What you have to do:
Return only the lines between the line holding "42, .45, .12, .026)]" and the line holding "scatter('straw_litter', [sm], st, [M['dry']], ('thin", the two boundary lines included, exactly as they appear.
= = =
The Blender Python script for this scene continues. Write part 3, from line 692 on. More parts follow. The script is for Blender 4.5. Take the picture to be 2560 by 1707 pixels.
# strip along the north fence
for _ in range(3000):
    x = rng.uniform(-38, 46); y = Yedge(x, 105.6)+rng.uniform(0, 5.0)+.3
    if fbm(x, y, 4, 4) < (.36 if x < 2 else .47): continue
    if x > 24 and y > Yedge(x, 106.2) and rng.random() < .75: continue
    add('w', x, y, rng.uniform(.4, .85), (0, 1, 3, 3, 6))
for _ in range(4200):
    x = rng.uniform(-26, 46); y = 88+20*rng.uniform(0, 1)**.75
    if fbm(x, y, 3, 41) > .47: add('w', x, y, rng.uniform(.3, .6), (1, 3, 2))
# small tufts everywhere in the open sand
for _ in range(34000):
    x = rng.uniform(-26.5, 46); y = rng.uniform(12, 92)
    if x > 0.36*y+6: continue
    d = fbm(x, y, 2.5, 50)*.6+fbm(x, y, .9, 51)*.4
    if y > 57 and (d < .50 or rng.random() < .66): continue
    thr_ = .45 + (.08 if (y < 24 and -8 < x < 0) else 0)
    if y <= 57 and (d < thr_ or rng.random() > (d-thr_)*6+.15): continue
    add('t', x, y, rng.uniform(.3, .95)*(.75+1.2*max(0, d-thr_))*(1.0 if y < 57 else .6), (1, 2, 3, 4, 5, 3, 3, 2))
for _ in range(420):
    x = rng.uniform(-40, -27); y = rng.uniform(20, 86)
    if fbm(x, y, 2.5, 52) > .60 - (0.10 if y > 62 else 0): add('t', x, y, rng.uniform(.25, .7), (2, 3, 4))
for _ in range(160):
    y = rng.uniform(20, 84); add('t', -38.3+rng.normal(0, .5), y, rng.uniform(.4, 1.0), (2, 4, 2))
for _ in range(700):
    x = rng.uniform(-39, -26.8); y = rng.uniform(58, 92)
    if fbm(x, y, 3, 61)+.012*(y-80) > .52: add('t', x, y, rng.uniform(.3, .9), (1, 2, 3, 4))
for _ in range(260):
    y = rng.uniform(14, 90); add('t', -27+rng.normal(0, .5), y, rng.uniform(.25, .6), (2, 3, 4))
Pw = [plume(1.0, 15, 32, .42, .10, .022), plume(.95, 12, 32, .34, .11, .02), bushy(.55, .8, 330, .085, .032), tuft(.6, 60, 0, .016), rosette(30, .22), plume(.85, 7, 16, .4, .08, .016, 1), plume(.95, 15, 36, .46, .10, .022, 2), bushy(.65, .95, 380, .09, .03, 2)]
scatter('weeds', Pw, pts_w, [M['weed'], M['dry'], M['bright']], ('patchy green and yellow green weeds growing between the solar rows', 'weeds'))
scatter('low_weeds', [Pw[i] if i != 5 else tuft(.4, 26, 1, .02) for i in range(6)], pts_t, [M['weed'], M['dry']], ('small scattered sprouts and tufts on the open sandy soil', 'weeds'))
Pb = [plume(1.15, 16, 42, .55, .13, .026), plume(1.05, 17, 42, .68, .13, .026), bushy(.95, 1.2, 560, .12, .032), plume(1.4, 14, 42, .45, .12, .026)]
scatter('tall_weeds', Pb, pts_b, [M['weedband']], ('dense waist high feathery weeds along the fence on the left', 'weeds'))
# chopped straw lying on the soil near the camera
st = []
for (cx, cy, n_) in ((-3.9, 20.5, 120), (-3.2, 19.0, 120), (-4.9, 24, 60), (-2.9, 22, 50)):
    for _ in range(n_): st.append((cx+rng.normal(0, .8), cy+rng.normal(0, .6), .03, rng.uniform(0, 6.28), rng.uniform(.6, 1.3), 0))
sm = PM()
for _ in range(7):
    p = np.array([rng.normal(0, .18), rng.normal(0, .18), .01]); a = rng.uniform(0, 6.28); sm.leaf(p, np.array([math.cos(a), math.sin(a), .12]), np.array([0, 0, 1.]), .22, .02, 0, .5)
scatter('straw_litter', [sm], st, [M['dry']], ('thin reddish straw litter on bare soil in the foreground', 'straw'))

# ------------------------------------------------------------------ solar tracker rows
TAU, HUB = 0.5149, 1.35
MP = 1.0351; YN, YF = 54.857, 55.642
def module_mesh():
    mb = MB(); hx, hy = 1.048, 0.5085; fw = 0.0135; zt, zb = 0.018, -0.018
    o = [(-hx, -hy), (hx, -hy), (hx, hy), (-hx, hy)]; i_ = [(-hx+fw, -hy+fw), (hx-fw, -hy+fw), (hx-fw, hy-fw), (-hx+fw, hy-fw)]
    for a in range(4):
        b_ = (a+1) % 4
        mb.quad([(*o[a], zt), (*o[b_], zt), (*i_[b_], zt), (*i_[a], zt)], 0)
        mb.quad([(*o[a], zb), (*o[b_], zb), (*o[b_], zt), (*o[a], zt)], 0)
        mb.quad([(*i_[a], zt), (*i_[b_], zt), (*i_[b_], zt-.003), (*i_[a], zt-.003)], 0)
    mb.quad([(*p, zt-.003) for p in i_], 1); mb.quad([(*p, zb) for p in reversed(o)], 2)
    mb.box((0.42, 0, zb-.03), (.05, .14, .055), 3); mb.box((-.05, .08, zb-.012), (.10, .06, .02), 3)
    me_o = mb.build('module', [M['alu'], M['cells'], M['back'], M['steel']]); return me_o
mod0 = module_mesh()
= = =
Task answer:
Pb = [plume(1.15, 16, 42, .55, .13, .026), plume(1.05, 17, 42, .68, .13, .026), bushy(.95, 1.2, 560, .12, .032), plume(1.4, 14, 42, .45, .12, .026)]
scatter('tall_weeds', Pb, pts_b, [M['weedband']], ('dense waist high feathery weeds along the fence on the left', 'weeds'))
# chopped straw lying on the soil near the camera
st = []
for (cx, cy, n_) in ((-3.9, 20.5, 120), (-3.2, 19.0, 120), (-4.9, 24, 60), (-2.9, 22, 50)):
    for _ in range(n_): st.append((cx+rng.normal(0, .8), cy+rng.normal(0, .6), .03, rng.uniform(0, 6.28), rng.uniform(.6, 1.3), 0))
sm = PM()
for _ in range(7):
    p = np.array([rng.normal(0, .18), rng.normal(0, .18), .01]); a = rng.uniform(0, 6.28); sm.leaf(p, np.array([math.cos(a), math.sin(a), .12]), np.array([0, 0, 1.]), .22, .02, 0, .5)
scatter('straw_litter', [sm], st, [M['dry']], ('thin reddish straw litter on bare soil in the foreground', 'straw'))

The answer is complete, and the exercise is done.